Anyways, keep doing this for a while and before you know it, you end up with a finished project, and you research things as you go. Eventually you might end up reading about Enums, but it’s only in the context of a real problem associated to your project, so it’s much different than just pre-reading about it in a book.

This style of learning is how I do go about things and I’ve been a web developer for 20 years. It’s also how I picked up Phoenix on the side without ever reading an Elixir book. I’m hardly a hardcore pro at it, but between reading docs, looking at examples and asking questions from time to time, it’s enough of a base line understanding to get real stuff done.



Here’s a Hacker News thread from a guy who’s done just what you’re talking about (he says he doesn’t know OTP/concurrency stuff yet at all and just dove right in to Phoenix).

The site in question: Nicely executed, right? He’s kindly open sourced it. So what you’re talking about can be done. I imagine that if his site were focused on live interactions between people for example that he’d have taken a step back and studied Elixir and OTP/concurrency more. And I might be wrong but I’d guess that he’s starting to learn Elixir, OTP, and the rest of it more deeply now.


Thought I’d seen before :smiley: it was made by @makeitrein and he mentioned it here:


I’m on the same boat as you, started learning Phoenix just a few months ago whenever I could find time. So, I’m still learning Elixir, Phoenix, Ecto, and the ecosystem in general.

I also thought that I could learn Phoenix without much of Elixir. However, after spending a little time with the framework, I came to the conclusion that even if I could, I didn’t want to do that anymore. There are many reasons for that, but these three come to mind at this moment:

  1. Elixir is awesome. I haven’t felt this way about a language since the early days of Java - don’t judge, if you’ve spend your days programming DB based applications in C++, you’d have loved Java as well :slight_smile: I found it impossible not wanting to learn more of the language

  2. The BEAM and especially OTP are remarkable pieces of engineering. I just regret not finding about it ten years ago. Not only you can build something that performs and escalate, but you do that knowing that the end result will be reliable, fault tolerant even. Elixir makes it a lot easier to use.
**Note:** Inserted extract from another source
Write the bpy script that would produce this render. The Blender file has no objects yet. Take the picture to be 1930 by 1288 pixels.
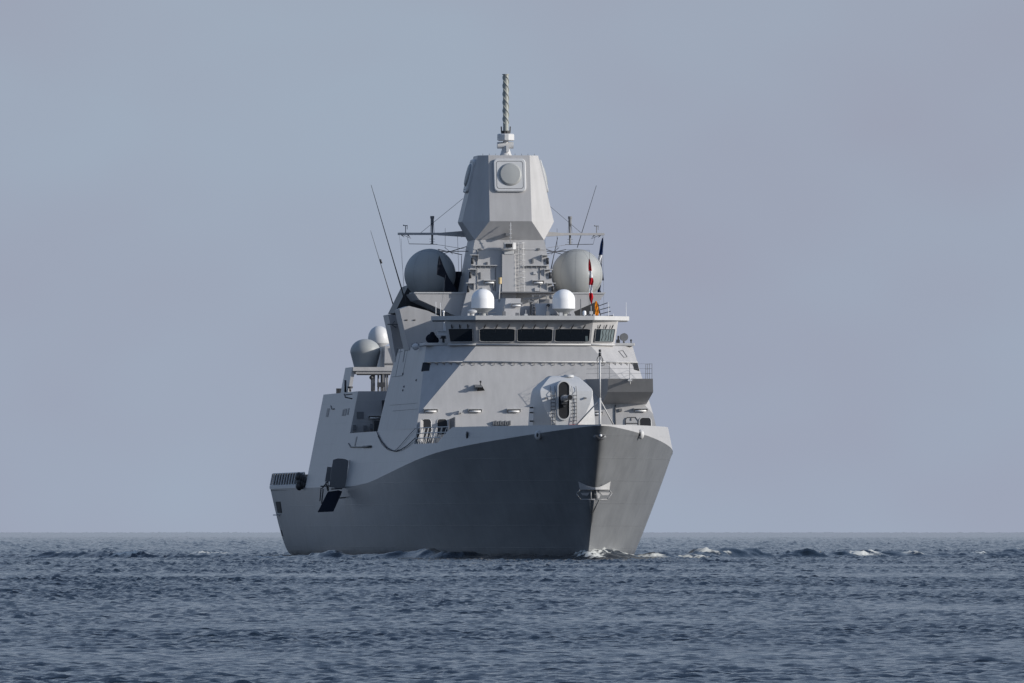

  3. If you really want to build just “web sites” there are plenty of languages and tools for that. But, if eventually you want to move to something more complex, you probably want to follow the “Phoenix is not your application” method (or mantra if you wish). By doing that you’ll find yourself thinking about your domain problem right at the beginning of the development cycle. And, by the time you bring Phoenix into the picture, you probably feel pretty confident about the system you have built.

This is why I’ve put my Phoenix book in the shelf, and I’m up to my third book in Elixir :slight_smile:

Good luck


If you have trouble coming up with a problem that is interesting and feasible for you then you might want to take a look at they have a good Elixir track and will help you right idiomatic Elixir code for fun little problems. I like the problems better than something like project Euler because they aren’t overly mathematics focused.


I’m a bit of a “jump into the deep end” kind of guy, but I started by reading Programming Phoenix (I also have quite a bit of front-end experience). While the book focuses more on web apps, you absolutely get introduced to core Elixir concepts along the way, but you get to build something tangible too. I even subbed out the controller logic of the examples for a GraphQL schema (check out the Absinthe library). The Elixir documentation is great, so you’re really only a Google search away from digging into pattern matching, what a tuple is, guards, etc…

In my opinion, way too much “check this language out” discussion about Elixir is low level performance, and zeroes in on the nuts and bolts of concurrency, self-healing, etc… While that stuff is GREAT, I think for most people new to the language, it’s better to start the productivity aspects.